Task details:
Give all of the lines again, with nothing added or dropped.

Supplied material:
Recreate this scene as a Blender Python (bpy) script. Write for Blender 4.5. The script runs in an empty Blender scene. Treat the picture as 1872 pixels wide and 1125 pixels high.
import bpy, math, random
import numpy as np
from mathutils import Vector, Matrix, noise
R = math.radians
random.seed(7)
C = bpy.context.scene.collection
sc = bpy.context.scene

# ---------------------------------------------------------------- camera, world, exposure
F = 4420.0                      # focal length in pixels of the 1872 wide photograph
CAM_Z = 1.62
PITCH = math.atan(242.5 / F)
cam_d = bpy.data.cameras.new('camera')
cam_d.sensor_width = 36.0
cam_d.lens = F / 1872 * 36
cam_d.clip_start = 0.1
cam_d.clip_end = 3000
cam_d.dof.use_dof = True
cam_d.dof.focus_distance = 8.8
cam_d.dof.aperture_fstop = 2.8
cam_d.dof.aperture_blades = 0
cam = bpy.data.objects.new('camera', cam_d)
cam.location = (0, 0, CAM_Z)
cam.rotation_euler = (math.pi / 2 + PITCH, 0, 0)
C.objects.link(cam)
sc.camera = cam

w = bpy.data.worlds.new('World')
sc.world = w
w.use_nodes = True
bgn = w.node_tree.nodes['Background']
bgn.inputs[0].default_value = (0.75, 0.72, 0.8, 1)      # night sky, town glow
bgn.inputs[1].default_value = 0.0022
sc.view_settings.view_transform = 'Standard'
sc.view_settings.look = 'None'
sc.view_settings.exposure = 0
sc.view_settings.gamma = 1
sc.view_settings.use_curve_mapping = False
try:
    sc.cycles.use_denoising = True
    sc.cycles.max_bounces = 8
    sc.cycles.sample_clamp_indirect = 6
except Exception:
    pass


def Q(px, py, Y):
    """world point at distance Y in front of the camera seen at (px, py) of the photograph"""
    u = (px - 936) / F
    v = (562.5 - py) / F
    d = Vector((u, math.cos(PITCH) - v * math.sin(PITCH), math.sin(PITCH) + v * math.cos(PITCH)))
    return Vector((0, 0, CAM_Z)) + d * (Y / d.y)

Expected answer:
Recreate this scene as a Blender Python (bpy) script. Write for Blender 4.5. The script runs in an empty Blender scene. Treat the picture as 1872 pixels wide and 1125 pixels high.
import bpy, math, random
import numpy as np
from mathutils import Vector, Matrix, noise
R = math.radians
random.seed(7)
C = bpy.context.scene.collection
sc = bpy.context.scene

# ---------------------------------------------------------------- camera, world, exposure
F = 4420.0                      # focal length in pixels of the 1872 wide photograph
CAM_Z = 1.62
PITCH = math.atan(242.5 / F)
cam_d = bpy.data.cameras.new('camera')
cam_d.sensor_width = 36.0
cam_d.lens = F / 1872 * 36
cam_d.clip_start = 0.1
cam_d.clip_end = 3000
cam_d.dof.use_dof = True
cam_d.dof.focus_distance = 8.8
cam_d.dof.aperture_fstop = 2.8
cam_d.dof.aperture_blades = 0
cam = bpy.data.objects.new('camera', cam_d)
cam.location = (0, 0, CAM_Z)
cam.rotation_euler = (math.pi / 2 + PITCH, 0, 0)
C.objects.link(cam)
sc.camera = cam

w = bpy.data.worlds.new('World')
sc.world = w
w.use_nodes = True
bgn = w.node_tree.nodes['Background']
bgn.inputs[0].default_value = (0.75, 0.72, 0.8, 1)      # night sky, town glow
bgn.inputs[1].default_value = 0.0022
sc.view_settings.view_transform = 'Standard'
sc.view_settings.look = 'None'
sc.view_settings.exposure = 0
sc.view_settings.gamma = 1
sc.view_settings.use_curve_mapping = False
try:
    sc.cycles.use_denoising = True
    sc.cycles.max_bounces = 8
    sc.cycles.sample_clamp_indirect = 6
except Exception:
    pass


def Q(px, py, Y):
    """world point at distance Y in front of the camera seen at (px, py) of the photograph"""
    u = (px - 936) / F
    v = (562.5 - py) / F
    d = Vector((u, math.cos(PITCH) - v * math.sin(PITCH), math.sin(PITCH) + v * math.cos(PITCH)))
    return Vector((0, 0, CAM_Z)) + d * (Y / d.y)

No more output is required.